Anyhow, lets talk markets. I stated that there was potential for fire works with the EU summit in one direction or the other and boy was there ever. Expectations were quite low heading into the summit which caught shorts flat footed. So, were the summit announcements significant enough to warrant that rally? I'm not smart enough to know with a reasonable amount of certainty whether what they proposed is the answer to the problems in Europe. It seems dubious that one meeting could solve everything doesn't it? It certainty addresses one of the three criteria I outlined recently to make me confident the worst would be over which is bank recapitalizations. From the looks of it though, it seems more like a stop gap measure as opposed to a LT solution but it could at least buy some time or be part of a larger number of steps to finally once and for all put their European fiasco to bed. But again, I'm not even close to being an expert in these kind of things.
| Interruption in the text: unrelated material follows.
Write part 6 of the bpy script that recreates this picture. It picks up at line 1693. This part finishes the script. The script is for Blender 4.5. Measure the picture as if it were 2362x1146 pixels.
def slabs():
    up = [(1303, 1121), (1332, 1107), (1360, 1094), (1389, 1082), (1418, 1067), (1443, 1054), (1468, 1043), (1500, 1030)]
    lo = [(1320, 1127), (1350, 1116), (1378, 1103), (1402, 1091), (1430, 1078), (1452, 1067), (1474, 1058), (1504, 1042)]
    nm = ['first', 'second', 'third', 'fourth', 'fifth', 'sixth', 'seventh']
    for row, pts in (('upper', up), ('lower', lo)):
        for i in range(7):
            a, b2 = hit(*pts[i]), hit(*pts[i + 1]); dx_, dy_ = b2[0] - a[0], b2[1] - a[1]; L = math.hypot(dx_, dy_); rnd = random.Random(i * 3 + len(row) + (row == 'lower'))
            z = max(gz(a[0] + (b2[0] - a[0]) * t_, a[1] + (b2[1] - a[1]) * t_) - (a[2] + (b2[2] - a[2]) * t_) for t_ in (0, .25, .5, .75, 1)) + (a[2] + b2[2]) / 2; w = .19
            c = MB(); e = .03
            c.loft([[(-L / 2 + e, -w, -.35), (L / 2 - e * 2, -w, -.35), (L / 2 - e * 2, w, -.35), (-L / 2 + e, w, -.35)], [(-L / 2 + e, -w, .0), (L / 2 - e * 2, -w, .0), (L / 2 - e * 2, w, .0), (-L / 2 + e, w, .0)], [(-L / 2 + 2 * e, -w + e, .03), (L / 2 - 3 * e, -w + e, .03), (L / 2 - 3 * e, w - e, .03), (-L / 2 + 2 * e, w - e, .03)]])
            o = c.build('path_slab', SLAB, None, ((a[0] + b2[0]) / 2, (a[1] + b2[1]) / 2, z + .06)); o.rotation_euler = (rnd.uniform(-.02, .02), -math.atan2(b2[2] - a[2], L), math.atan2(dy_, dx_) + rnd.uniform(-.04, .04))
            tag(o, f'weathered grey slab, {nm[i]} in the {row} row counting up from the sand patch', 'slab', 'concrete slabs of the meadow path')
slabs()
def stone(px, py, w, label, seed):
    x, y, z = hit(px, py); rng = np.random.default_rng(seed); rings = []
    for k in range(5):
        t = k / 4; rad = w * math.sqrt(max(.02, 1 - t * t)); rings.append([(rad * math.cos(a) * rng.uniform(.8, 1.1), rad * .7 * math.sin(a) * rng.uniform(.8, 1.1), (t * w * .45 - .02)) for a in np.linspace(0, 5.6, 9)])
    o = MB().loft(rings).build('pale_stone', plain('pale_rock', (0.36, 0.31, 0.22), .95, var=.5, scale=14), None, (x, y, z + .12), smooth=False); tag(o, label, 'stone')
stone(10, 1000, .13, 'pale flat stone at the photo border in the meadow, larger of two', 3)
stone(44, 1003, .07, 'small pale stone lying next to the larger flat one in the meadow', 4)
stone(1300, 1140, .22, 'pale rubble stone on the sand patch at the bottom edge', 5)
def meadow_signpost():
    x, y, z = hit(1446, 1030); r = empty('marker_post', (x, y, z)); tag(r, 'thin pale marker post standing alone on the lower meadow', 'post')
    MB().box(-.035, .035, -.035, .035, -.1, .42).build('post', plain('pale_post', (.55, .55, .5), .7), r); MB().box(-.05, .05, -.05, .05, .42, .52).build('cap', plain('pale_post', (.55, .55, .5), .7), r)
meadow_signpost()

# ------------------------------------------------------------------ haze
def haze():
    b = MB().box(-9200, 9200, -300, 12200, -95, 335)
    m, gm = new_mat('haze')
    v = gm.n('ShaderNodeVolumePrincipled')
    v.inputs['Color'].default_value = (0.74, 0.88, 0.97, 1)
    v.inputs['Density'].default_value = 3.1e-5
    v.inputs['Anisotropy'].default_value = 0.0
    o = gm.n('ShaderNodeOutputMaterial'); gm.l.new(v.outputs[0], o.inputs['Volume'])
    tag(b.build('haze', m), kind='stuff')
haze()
What I do know though is that all the EU summit provided was talk and no action, but this talk certainly was significant enough to make the shorts scramble because this summit seemed so hopeless.
I have my doubts that Friday's rally was the all clear signal that the correction has ran its course even if it goes higher from here. Prior to this ramp, I talked about how the indicators I tracked were a mixed bag with some key holdouts not giving the green light. Heading into Friday though, sentiment improved more in favor of the bulls as AAII showed almost a 2:1 ratio of bears vs bulls which in the past if often followed by at least a ST rally. Also there was a large outflow last week which was about the same size as the inflow at preceded the ST peak the market made about 10 days ago. Of course, you would not have been able to capitalize on this sentiment data much because the market gaped up huge on Friday. On a more larger scale though, I still think that weren't not out of the woods just yet. If this rally is "real" and is the start of another 30% advance like we saw coming out of the correction bottoms of 2010 and 2011, the market should show a change in character and not give you "convenient" entry points if you want to jump back in....i.e. a grinding but relentless uptrend with no sizable dips.
I suspect this market will still be treacherous for both bulls and bears alike for a while longer. As usual though, I'll take my cue from Mr. Market.